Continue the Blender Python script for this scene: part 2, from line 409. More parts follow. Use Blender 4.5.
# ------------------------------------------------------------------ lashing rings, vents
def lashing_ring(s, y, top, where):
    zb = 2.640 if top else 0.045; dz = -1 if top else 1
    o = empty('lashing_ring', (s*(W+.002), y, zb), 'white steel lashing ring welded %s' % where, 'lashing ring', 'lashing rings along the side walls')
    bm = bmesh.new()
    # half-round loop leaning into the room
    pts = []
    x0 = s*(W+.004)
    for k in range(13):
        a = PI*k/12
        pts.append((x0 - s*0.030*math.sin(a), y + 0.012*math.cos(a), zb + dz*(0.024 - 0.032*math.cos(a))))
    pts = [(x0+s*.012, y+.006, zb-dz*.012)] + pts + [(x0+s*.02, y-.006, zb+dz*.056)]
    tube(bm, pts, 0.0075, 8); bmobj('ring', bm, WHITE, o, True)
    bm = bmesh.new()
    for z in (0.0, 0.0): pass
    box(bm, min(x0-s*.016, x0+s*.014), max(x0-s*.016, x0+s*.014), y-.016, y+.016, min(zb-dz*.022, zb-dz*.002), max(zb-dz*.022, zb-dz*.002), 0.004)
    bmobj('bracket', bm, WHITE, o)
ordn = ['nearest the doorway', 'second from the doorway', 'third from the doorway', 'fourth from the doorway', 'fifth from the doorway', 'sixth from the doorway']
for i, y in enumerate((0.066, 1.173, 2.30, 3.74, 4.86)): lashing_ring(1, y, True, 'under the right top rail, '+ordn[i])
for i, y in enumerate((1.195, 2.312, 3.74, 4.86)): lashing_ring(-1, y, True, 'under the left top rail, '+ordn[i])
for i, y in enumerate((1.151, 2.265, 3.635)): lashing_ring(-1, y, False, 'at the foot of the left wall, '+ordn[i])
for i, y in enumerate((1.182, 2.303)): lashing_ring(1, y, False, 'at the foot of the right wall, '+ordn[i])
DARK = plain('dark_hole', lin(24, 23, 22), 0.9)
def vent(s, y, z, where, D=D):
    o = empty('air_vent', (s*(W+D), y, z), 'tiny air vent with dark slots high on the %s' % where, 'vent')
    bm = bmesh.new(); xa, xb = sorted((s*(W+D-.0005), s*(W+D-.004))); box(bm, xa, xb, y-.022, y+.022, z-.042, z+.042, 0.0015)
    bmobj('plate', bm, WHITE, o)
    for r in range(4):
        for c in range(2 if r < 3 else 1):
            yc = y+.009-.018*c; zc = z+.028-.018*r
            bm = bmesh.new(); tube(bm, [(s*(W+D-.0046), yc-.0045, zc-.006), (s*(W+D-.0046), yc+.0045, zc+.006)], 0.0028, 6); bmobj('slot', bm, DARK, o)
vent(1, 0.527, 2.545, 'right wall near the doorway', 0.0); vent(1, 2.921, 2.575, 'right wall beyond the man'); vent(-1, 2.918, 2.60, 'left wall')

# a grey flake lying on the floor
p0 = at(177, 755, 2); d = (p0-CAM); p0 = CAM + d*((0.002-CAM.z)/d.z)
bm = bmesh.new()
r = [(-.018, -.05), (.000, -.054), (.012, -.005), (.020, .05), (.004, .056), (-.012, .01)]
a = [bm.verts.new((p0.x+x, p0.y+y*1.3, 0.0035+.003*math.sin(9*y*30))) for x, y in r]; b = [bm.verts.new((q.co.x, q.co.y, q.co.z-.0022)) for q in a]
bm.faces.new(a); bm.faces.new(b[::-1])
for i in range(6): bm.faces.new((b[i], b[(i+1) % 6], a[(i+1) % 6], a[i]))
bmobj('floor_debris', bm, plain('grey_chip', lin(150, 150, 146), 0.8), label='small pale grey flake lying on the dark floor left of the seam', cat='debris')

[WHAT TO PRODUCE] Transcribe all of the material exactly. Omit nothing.

[WORKED SOLUTION]
Continue the Blender Python script for this scene: part 2, from line 409. More parts follow. Use Blender 4.5.
# ------------------------------------------------------------------ lashing rings, vents
def lashing_ring(s, y, top, where):
    zb = 2.640 if top else 0.045; dz = -1 if top else 1
    o = empty('lashing_ring', (s*(W+.002), y, zb), 'white steel lashing ring welded %s' % where, 'lashing ring', 'lashing rings along the side walls')
    bm = bmesh.new()
    # half-round loop leaning into the room
    pts = []
    x0 = s*(W+.004)
    for k in range(13):
        a = PI*k/12
        pts.append((x0 - s*0.030*math.sin(a), y + 0.012*math.cos(a), zb + dz*(0.024 - 0.032*math.cos(a))))
    pts = [(x0+s*.012, y+.006, zb-dz*.012)] + pts + [(x0+s*.02, y-.006, zb+dz*.056)]
    tube(bm, pts, 0.0075, 8); bmobj('ring', bm, WHITE, o, True)
    bm = bmesh.new()
    for z in (0.0, 0.0): pass
    box(bm, min(x0-s*.016, x0+s*.014), max(x0-s*.016, x0+s*.014), y-.016, y+.016, min(zb-dz*.022, zb-dz*.002), max(zb-dz*.022, zb-dz*.002), 0.004)
    bmobj('bracket', bm, WHITE, o)
ordn = ['nearest the doorway', 'second from the doorway', 'third from the doorway', 'fourth from the doorway', 'fifth from the doorway', 'sixth from the doorway']
for i, y in enumerate((0.066, 1.173, 2.30, 3.74, 4.86)): lashing_ring(1, y, True, 'under the right top rail, '+ordn[i])
for i, y in enumerate((1.195, 2.312, 3.74, 4.86)): lashing_ring(-1, y, True, 'under the left top rail, '+ordn[i])
for i, y in enumerate((1.151, 2.265, 3.635)): lashing_ring(-1, y, False, 'at the foot of the left wall, '+ordn[i])
for i, y in enumerate((1.182, 2.303)): lashing_ring(1, y, False, 'at the foot of the right wall, '+ordn[i])
DARK = plain('dark_hole', lin(24, 23, 22), 0.9)
def vent(s, y, z, where, D=D):
    o = empty('air_vent', (s*(W+D), y, z), 'tiny air vent with dark slots high on the %s' % where, 'vent')
    bm = bmesh.new(); xa, xb = sorted((s*(W+D-.0005), s*(W+D-.004))); box(bm, xa, xb, y-.022, y+.022, z-.042, z+.042, 0.0015)
    bmobj('plate', bm, WHITE, o)
    for r in range(4):
        for c in range(2 if r < 3 else 1):
            yc = y+.009-.018*c; zc = z+.028-.018*r
            bm = bmesh.new(); tube(bm, [(s*(W+D-.0046), yc-.0045, zc-.006), (s*(W+D-.0046), yc+.0045, zc+.006)], 0.0028, 6); bmobj('slot', bm, DARK, o)
vent(1, 0.527, 2.545, 'right wall near the doorway', 0.0); vent(1, 2.921, 2.575, 'right wall beyond the man'); vent(-1, 2.918, 2.60, 'left wall')

# a grey flake lying on the floor
p0 = at(177, 755, 2); d = (p0-CAM); p0 = CAM + d*((0.002-CAM.z)/d.z)
bm = bmesh.new()
r = [(-.018, -.05), (.000, -.054), (.012, -.005), (.020, .05), (.004, .056), (-.012, .01)]
a = [bm.verts.new((p0.x+x, p0.y+y*1.3, 0.0035+.003*math.sin(9*y*30))) for x, y in r]; b = [bm.verts.new((q.co.x, q.co.y, q.co.z-.0022)) for q in a]
bm.faces.new(a); bm.faces.new(b[::-1])
for i in range(6): bm.faces.new((b[i], b[(i+1) % 6], a[(i+1) % 6], a[i]))
bmobj('floor_debris', bm, plain('grey_chip', lin(150, 150, 146), 0.8), label='small pale grey flake lying on the dark floor left of the seam', cat='debris')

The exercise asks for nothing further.